I believe that all of Chickering and Gamson’s principles are still applicable and if anything are easier to practice given the technology available today. Using technology in the classroom has its ups and downs as all techniques do.  It allows students who may be to shy to participate in class and in the instance of blogs it provides an opportunity for more discussion than would be possible in the classroom.  This is demonstrated in an article and video about Dr. Linneman a sociology professor at The College of William and Mary http://www.wm.edu/news/stories/2011/linneman.php.  A downside of technology in the classroom is that unmotivated students may be even more distracted with open access to technology.  An article in The Chronicle also discusses the use of technology in the classroom, specifically skype/webcams for guest lectures or students who are unable to make it to class.  http://chronicle.com/article/New-Question-for-Professors-/126073/?sid=at&utm_source=at&utm_medium=en

Blogging Thursday, Jan 27 2011 

Learning about the history of blogging via Stephen Downs’ article “Educational Blogging” was interesting.  I was not aware that 9/11 was the impetus for blogging taking off as a means of communication.  Many pluses were discussed in regards to blogs and education.  Movable type was mentioned as allowing teachers to create blogs only accessible by an individual student and the teacher, providing an outlet for private feedback so a student doesn’t have to be called out in the classroom and the student can ask questions without fearing the reaction of classmates. 
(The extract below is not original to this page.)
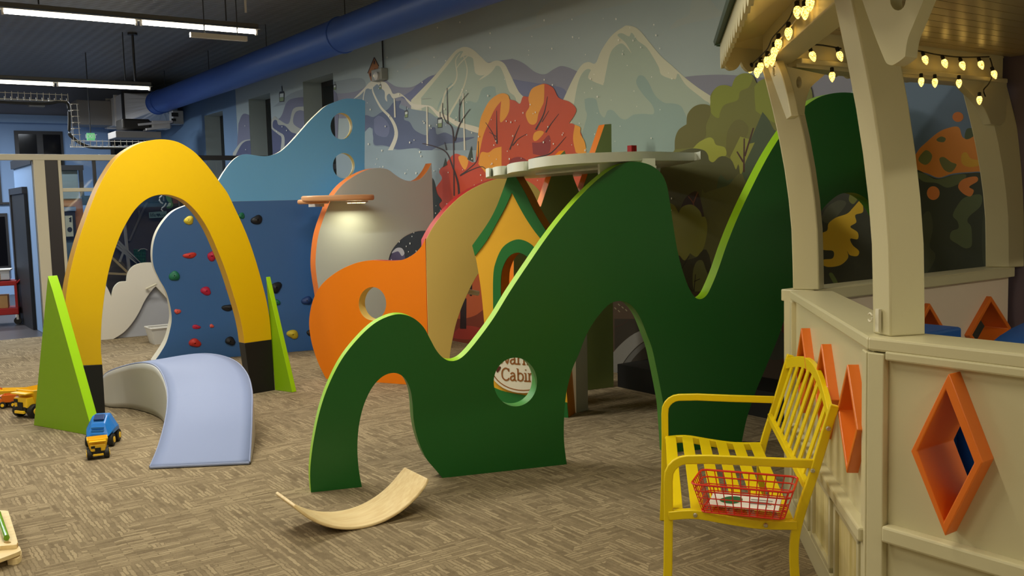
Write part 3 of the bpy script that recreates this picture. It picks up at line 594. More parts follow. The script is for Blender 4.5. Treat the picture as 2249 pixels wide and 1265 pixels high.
MB().prism([(u0, 1.72), (u1, 1.72), (u1, 1.875), (u0, 1.875)], [], lambda u, v, d: PG.w(u, v, d+.102), .03, MC, MC).build('bracket', cc)
q = PG.w(u1, 1.80, .13); MB().prism([(0, .03), (.09, .03), (0, -.12)], [], lambda u, v, d: q+PG.ex*(.0)+V(u*.8, u*.9, v)+PG.ex*d, .02, MC, MC).build('gusset', cc)
q = PG.w(u0-.28, 1.82, .4); MB().cyl(PG.w(u0-.3, 1.80, .45), PG.w(u0+.02, 1.82, .12), .008, M_galv, 8).build('tie_rod', cc)
# --- red box on the canopy
p = aty(1388, 328, 5.6)
rb = MB().box((p.x, p.y, p.z-.0), (.055, .05, .06), mat('red_plastic_dark', (150, 14, 18), .3))
rb.box((p.x, p.y-.026, p.z), (.004, .004, .055), M_rubber); tag(rb.build('toy_block', bevel=.006), 'small dark red toy block on top of the white canopy', 'toy')
# --- orange wave panel with round hole
OA, OB = atz(700, 831), atz(900, 845)
PO = Plane(OA, OB)
o_ = thing('wave_panel', floorbase(PO, 0, 1.2), 'orange wave-shaped play panel with a round porthole', 'play panel')
slab('panel_board', PO, [(716, 832, 2), (698, 795), (685, 755), (679, 715), (682, 680), (692, 648), (710, 621), (740, 597), (775, 580), (810, 572), (850, 573), (882, 571), (906, 560), (924, 543), (934, 524, 1), (938, 700, 1), (941, 848, 2)], .10, M_orange, M_red, o_, holes=[ell(818, 667, 30, 36.5, 22)], mh=M_tan)
# --- tan arch panel with red edge
tb = PO.w(PO.uv(939, 700)[0]+.0, 0, .0)
PT = Plane(tb, tb+V(1, -.10, 0))
t_ = thing('tan_archway', floorbase(PT, .1, .6), 'tan arched play panel with red upper edge beside the orange panel', 'play panel')
slab('panel_board', PT, [(943, 850, 2), (939, 700, 1), (935, 527, 1), (945, 508), (960, 485), (985, 455), (1018, 426), (1060, 403), (1100, 391), (1140, 391), (1175, 408), (1195, 440), (1205, 500), (1210, 830, 2), (1165, 830, 2), (1160, 650), (1140, 580), (1110, 560), (1080, 570), (1050, 602), (1022, 656), (1004, 704), (995, 742), (988, 785), (986, 840, 2)], .10, M_tan, M_red, t_, seg=5)
ribpts = [atz(0, 0, 1)]
cv = MB(); a = PT.w(.35, .86, .2); b2 = PT.w(.62, .78, .2)
cv.tube([a, (a+b2)/2+V(0, 0, -.01), b2], .024, M_edge); cv.build('crossbar', t_, smooth=True)
# --- yellow house with green trim
HB = atz(1249, 917)
PH = Plane(HB+V(-.54, .85, 0)*1.2, HB)
h_ = thing('house_panel', floorbase(PH, .6, 1.2), 'yellow cottage-shaped play panel with green roof and round-topped window', 'play panel')
hole = [(1101, 745, 1), (1101, 672), (1101, 612), (1106, 585), (1118, 564), (1134, 555), (1150, 558), (1164, 571), (1175, 600), (1181, 660), (1184, 765, 1)]
hout = [(1078, 940, 2), (1067, 760, 1), (1063, 704), (1058, 650), (1052, 606), (1044, 561, 1), (1038, 539, 1), (1071, 492), (1090, 457), (1106, 416), (1117, 384, 1), (1131, 384, 1), (1153, 422), (1175, 466), (1200, 507), (1222, 541, 1), (1214, 562, 1), (1222, 640), (1236, 760), (1249, 917, 2)]
hs = cr(pxuv(PH, hout), 5); hh = cr(pxuv(PH, hole), 4)
MB().prism(hs, [hh], PH.w, .16, M_house, M_brown, M_brown).build('house_front', h_, smooth=True)
def trim(name, pts, m=M_hgreen, th=.008, holes=()):
    lp = cr(pxuv(PH, pts), 5); return MB().prism(lp, [], lambda u, v, d: PH.w(u, v, d-th), th, m, m).build(name, h_, smooth=True)
trim('roof_trim', [(1038, 539, 1), (1071, 492), (1090, 457), (1106, 416), (1117, 384, 1), (1131, 384, 1), (1153, 422), (1175, 466), (1200, 507), (1222, 541, 1), (1213, 562, 1), (1192, 530), (1172, 504), (1150, 470), (1125, 423, 1), (1112, 452), (1096, 482), (1070, 528), (1044, 562, 1)])
trim('window_surround', [(1084, 745, 1), (1084, 691), (1084, 609), (1090, 574), (1106, 542), (1134, 526), (1160, 532), (1180, 552), (1195, 590), (1202, 650), (1206, 765, 1), (1184, 765, 1), (1181, 660), (1175, 600), (1164, 571), (1150, 558), (1134, 555), (1118, 564), (1106, 585), (1101, 612), (1101, 672), (1101, 745, 1)])
trim('base_trim', [(1078, 940, 2), (1073, 845, 1), (1110, 860), (1180, 872), (1246, 884, 1), (1249, 917, 2)])
# warming cabin sign hung on the house
sg = thing('cabin_sign', PH.w(PH.uv(1148, 800)[0], .9, 0), 'white oval sign with brown lettering hung on the yellow cottage', 'sign')
e1 = pxuv(PH, ell(1152, 802, 76, 60, 40)); e2 = pxuv(PH, ell(1152, 802, 71, 55, 40)); e3 = pxuv(PH, ell(1152, 802, 69, 53, 40)); BW = mat('sign_brown', (150, 92, 40), .5)
MB().prism([p[:2] for p in e1], [], lambda u, v, d: PH.w(u, v, d-.024), .014, mat('sign_white', (236, 230, 214), .5), BW).build('sign_board', sg)
MB().prism([p[:2] for p in e2], [[p[:2] for p in e3]], lambda u, v, d: PH.w(u, v, d-.026), .002, BW, BW).build('sign_border', sg)
# serif strokes: (x, y) in x-height units
GL_ = {'C': (1.15, [[(1.0, 1.25), (.85, 1.48), (.5, 1.55), (.15, 1.25), (.05, .78), (.15, .3), (.5, .0), (.85, .05), (1.02, .3)], [(1.0, 1.55), (1.0, 1.15)]]),
 'W': (1.6, [[(.0, 1.5), (.4, 0), (.8, 1.2), (1.2, 0), (1.55, 1.5)], [(-.1, 1.5), (.2, 1.5)], [(1.4, 1.5), (1.7, 1.5)]]),
 'a': (.95, [[(.12, .82), (.35, 1.0), (.6, .9), (.66, .6), (.66, .15), (.75, .02), (.92, .02)], [(.66, .6), (.3, .55), (.08, .3), (.2, .03), (.45, .03), (.66, .25)]]),
 'b': (1.0, [[(.0, 1.55), (.2, 1.55), (.2, .0)], [(.2, .8), (.45, 1.0), (.8, .85), (.9, .5), (.78, .12), (.45, .0), (.2, .2)]]),
 'i': (.55, [[(.05, 1.0), (.27, 1.0), (.27, .0)], [(.02, .0), (.52, .0)], [(.27, 1.38), (.27, 1.52)]]),
 'n': (1.15, [[(.0, 1.0), (.2, 1.0), (.2, .0)], [(.2, .75), (.45, 1.0), (.75, .9), (.82, .6), (.82, .0)], [(-.02, 0), (.42, 0)], [(.6, 0), (1.05, 0)]]),
 'r': (.8, [[(.0, 1.0), (.22, 1.0), (.22, .0)], [(.22, .7), (.45, 1.0), (.72, .95)], [(-.02, 0), (.5, 0)]]),
 'm': (1.65, [[(.0, 1.0), (.2, 1.0), (.2, .0)], [(.2, .75), (.4, 1.0), (.65, .95), (.75, .7), (.75, .0)], [(.75, .75), (.95, 1.0), (1.2, .95), (1.3, .7), (1.3, .0)], [(-.02, 0), (.4, 0)], [(.58, 0), (.92, 0)], [(1.12, 0), (1.5, 0)]]),
 'g': (1.0, [[(.8, .95), (.45, 1.0), (.15, .7), (.15, .3), (.45, .05), (.8, .25)], [(.8, 1.0), (.8, -.2), (.55, -.45), (.2, -.35)]])}
def serif(word, P, x0, y0, xh, m, par, d, wd=.17):
    u0, v0 = P.uv(x0, y0); b = MB(); cu = 0
    for ch in word:
        adv, strokes = GL_[ch]
        for st in strokes:
            c = cr([(p[0], p[1]) for p in st], 4, closed=False) if len(st) > 3 else list(st)
            b.sweep([P.w(u0+(cu+x)*xh, v0+y*xh, d) for x, y in c], [(-.001, -wd*xh/2), (.001, -wd*xh/2), (.001, wd*xh/2), (-.001, wd*xh/2)], m, up=P.n.cross(V(0, 0, 1)) if False else P.n)
        cu += adv
    # strokes lie flat on the board
    return b.build('sign_lettering', par)
def serif_flat(word, P, x0, y0, xh, m, par, d, wd=.2):
    u0, v0 = P.uv(x0, y0); b = MB(); cu = 0
    for ch in word:
        adv, strokes = GL_[ch]
        for st in strokes:
            c = cr([(p[0], p[1]) for p in st], 4, closed=False) if len(st) > 3 else list(st)
            n = len(c); L = []; R = []
            for i, p in enumerate(c):
                a = c[max(0, i-1)]; e = c[min(n-1, i+1)]; dx, dy = e[0]-a[0], e[1]-a[1]; l = math.hypot(dx, dy) or 1
                L.append((p[0]-dy/l*wd/2, p[1]+dx/l*wd/2)); R.append((p[0]+dy/l*wd/2, p[1]-dx/l*wd/2))
            for i in range(n-1):
                b.face([P.w(u0+(cu+q[0])*xh, v0+q[1]*xh, d) for q in (L[i], L[i+1], R[i+1], R[i])], m)
        cu += adv
    return b.build('sign_lettering', par, recalc=False)
xh = .059
serif_flat('Cabin', PH, 1105, 833, xh, BW, sg, -.0265)
serif_flat('Warming', PH, 1098, 796.5, xh, BW, sg, -.0265)
lp = cr(pxuv(PH, [(1093, 812), (1096, 806), (1100, 803), (1103, 806), (1100, 812), (1095, 817)]), 3); MB().prism(lp, [], lambda u, v, d: PH.w(u, v, d-.0265), .002, mat('sign_dark_brown', (90, 36, 24), .5), BW).build('printed_cone', sg)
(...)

Educators also benefit from the use of blogs.  It allows knowledge to be shared in a more immediate manner, without searching.  As described on page six of “New Media Technologies and the Scholarship of Teaching and Learning” from the January 2009 issue of The Academic Commons Magazine, “It’s like continuously working with thousands of research associates around the world.”  In addition, blogs were mentioned to place academics in a more proactive role with media versus reacting or responding to their questions.

Below are the links for Stephen Downs’ article as well as Henry Jenkins’ blog about blogging in academia. 



Online Education Thursday, Jan 27 2011 

After reading “Through the Open Door: Open Courses as Research, Learning and Engagement by Dave Cormier and George Siemens as well as “New Media Technologies and the Scholarship of Teaching and Learning” from the January 2009 issue of The Academic Commons Magazine many thoughts came to mind.

The creation of open courses on the web and other forms of online education are bringing about many questions into the education arena.  How will this impact higher education?  Is online better than traditional courses or vice versa?  There are certainly many considerations to be made as society enters a digital era.  How does online impact educators, students, society as a whole?  For students there are ups and downs…some students might be more inclined to participate in and impersonal electronic design where others might not participate as much given the option of not reading all of the posts.  Online allows for students to pace themselves as they need versus in a classroom setting where all of the students must wait until everyone understands the subject matter.  On the other hand, students lose the interpersonal experience with online classes.  A broader question being is this the beginning of a transition to a society that only interacts with others virtually instead of face to face?  What would that mean?  It might be a plus for the environment, but what happens to psychosocial development and the economy.  With open courses many professors could become unemployed as far fewer professors would be needed for instruction.  In addition, secondary teachers could find themselves out of work if more parents chose home schooling over public or private education with the availability of instruction from the best of every area of study online.